No, I really only have one objection and I think that's just another version of 
it. It's just one more way to say you're making DQ into something much smaller 
and less important than Pirsig and the other philosophers intend. I mentioned 
Quality as "the source and substance of everything," "the endless landscape," 
and as "the unanalyzed totality of experience" to suggest an infinity where you 
suggest a fragment (yes, even if it is a powerful, molten hot, fragment). 


Matt said:
... the third of the objections, is the hot stove analogy.  At present, 
however, I'm not sure I can't take it into account, only that I haven't yet 
done so though also expressed a dislike for it. ...it isn't clear to me that I 
_cannot_ do this. ...Your objection there seems to have been that I _haven't_ 
accounted of it, rather than that I _can't_.  And, I confess again, I don't 
have that account yet, but it's only a damning objection in the "can't" form.  

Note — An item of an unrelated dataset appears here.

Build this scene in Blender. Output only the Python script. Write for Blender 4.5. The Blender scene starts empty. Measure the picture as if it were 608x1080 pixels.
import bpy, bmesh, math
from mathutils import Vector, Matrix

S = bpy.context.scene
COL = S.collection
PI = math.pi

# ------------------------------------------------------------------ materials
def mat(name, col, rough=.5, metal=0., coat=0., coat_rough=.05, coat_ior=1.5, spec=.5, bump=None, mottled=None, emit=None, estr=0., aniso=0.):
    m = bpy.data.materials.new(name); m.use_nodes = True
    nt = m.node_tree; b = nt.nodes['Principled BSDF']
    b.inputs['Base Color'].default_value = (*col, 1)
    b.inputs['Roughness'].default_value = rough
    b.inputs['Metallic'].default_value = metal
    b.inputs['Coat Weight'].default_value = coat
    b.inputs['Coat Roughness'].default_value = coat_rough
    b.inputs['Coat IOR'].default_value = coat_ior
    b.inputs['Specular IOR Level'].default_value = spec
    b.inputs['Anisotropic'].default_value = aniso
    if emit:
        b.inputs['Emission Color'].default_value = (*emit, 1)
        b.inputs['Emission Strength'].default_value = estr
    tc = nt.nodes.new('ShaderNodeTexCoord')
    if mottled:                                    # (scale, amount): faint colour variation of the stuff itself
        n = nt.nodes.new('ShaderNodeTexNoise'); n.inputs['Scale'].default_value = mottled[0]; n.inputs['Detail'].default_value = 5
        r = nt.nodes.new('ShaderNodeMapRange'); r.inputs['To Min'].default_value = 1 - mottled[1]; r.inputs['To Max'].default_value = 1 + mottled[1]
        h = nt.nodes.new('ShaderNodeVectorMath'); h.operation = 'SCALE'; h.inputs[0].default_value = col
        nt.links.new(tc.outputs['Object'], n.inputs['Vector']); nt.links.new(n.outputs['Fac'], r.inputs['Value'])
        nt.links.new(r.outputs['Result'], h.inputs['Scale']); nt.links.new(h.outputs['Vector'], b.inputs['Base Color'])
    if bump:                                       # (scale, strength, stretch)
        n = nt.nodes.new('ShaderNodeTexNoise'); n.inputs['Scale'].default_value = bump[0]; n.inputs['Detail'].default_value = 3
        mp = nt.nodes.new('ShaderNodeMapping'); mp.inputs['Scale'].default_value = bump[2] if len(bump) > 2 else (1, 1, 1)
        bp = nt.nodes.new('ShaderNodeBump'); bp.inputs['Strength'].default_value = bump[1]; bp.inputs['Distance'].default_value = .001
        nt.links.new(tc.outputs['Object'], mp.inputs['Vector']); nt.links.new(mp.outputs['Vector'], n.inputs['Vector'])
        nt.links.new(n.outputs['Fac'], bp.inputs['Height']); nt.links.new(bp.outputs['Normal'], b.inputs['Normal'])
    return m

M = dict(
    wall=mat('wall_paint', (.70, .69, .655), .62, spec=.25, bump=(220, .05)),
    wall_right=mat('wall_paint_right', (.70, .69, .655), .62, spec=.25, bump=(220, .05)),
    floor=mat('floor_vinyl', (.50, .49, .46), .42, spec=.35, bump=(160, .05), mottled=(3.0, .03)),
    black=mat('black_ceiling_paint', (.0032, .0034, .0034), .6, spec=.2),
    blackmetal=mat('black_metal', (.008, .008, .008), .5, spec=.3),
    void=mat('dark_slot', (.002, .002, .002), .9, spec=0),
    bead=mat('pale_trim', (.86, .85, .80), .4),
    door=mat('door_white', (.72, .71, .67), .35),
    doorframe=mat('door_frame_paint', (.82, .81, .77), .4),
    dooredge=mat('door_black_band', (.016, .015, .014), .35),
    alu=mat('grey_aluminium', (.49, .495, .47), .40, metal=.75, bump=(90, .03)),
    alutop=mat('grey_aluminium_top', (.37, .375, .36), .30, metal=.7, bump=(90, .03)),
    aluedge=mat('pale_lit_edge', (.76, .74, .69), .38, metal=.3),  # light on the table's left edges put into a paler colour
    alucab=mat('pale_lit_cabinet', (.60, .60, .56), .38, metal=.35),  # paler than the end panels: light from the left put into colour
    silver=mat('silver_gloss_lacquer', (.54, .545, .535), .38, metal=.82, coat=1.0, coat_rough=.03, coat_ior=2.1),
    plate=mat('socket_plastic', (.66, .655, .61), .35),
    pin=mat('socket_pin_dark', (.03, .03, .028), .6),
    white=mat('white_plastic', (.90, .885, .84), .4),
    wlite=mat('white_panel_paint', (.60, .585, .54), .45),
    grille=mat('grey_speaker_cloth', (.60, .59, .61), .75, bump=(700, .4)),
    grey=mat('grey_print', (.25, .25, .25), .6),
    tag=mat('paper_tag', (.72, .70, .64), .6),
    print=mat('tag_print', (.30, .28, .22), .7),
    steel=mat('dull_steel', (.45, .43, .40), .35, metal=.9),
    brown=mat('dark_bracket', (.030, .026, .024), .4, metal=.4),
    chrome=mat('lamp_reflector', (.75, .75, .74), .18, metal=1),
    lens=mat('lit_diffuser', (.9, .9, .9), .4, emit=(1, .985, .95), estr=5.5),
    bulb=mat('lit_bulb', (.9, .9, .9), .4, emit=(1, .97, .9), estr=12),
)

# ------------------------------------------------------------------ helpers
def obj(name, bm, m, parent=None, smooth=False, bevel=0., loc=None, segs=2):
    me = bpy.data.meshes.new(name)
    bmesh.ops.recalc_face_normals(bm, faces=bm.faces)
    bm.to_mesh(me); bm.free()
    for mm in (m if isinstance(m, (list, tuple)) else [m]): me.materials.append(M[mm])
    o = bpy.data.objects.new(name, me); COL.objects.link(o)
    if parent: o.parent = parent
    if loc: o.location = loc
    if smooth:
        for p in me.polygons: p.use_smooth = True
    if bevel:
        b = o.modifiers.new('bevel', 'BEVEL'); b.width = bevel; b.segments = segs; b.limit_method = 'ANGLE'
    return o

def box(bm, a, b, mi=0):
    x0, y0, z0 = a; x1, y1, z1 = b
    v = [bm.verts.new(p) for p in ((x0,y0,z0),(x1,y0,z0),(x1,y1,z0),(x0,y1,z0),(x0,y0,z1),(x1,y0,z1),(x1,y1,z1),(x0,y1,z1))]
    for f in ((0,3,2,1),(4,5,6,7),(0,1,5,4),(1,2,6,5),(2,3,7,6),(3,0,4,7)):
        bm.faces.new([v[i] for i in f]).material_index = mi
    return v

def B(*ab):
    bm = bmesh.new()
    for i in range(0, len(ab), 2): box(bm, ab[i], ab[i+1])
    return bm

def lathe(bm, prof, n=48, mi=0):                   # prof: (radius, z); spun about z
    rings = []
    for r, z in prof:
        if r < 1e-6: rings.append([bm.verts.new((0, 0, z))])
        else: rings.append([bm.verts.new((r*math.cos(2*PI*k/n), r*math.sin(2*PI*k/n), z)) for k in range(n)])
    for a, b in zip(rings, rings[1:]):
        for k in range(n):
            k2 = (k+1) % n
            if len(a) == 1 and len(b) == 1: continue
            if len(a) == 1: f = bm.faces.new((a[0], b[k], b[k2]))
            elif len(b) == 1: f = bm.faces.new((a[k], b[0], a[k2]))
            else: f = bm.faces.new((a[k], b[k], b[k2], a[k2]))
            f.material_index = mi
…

(In the "haven't" form it is rather an ongoing suspicion.) 


dmb says:
You ought to take the hot stove analogy into account and you CAN account for it 
but you don't like the example and you have not taken into account so far. The 
result is the same regardless of whether you can't or you won't account for it. 
Either way, you do not have exactly what I accuse you of not having, which is a 
coherent understanding of DQ. This is not a suspicion, Matt. It's a conclusion 
based on the things you say about DQ.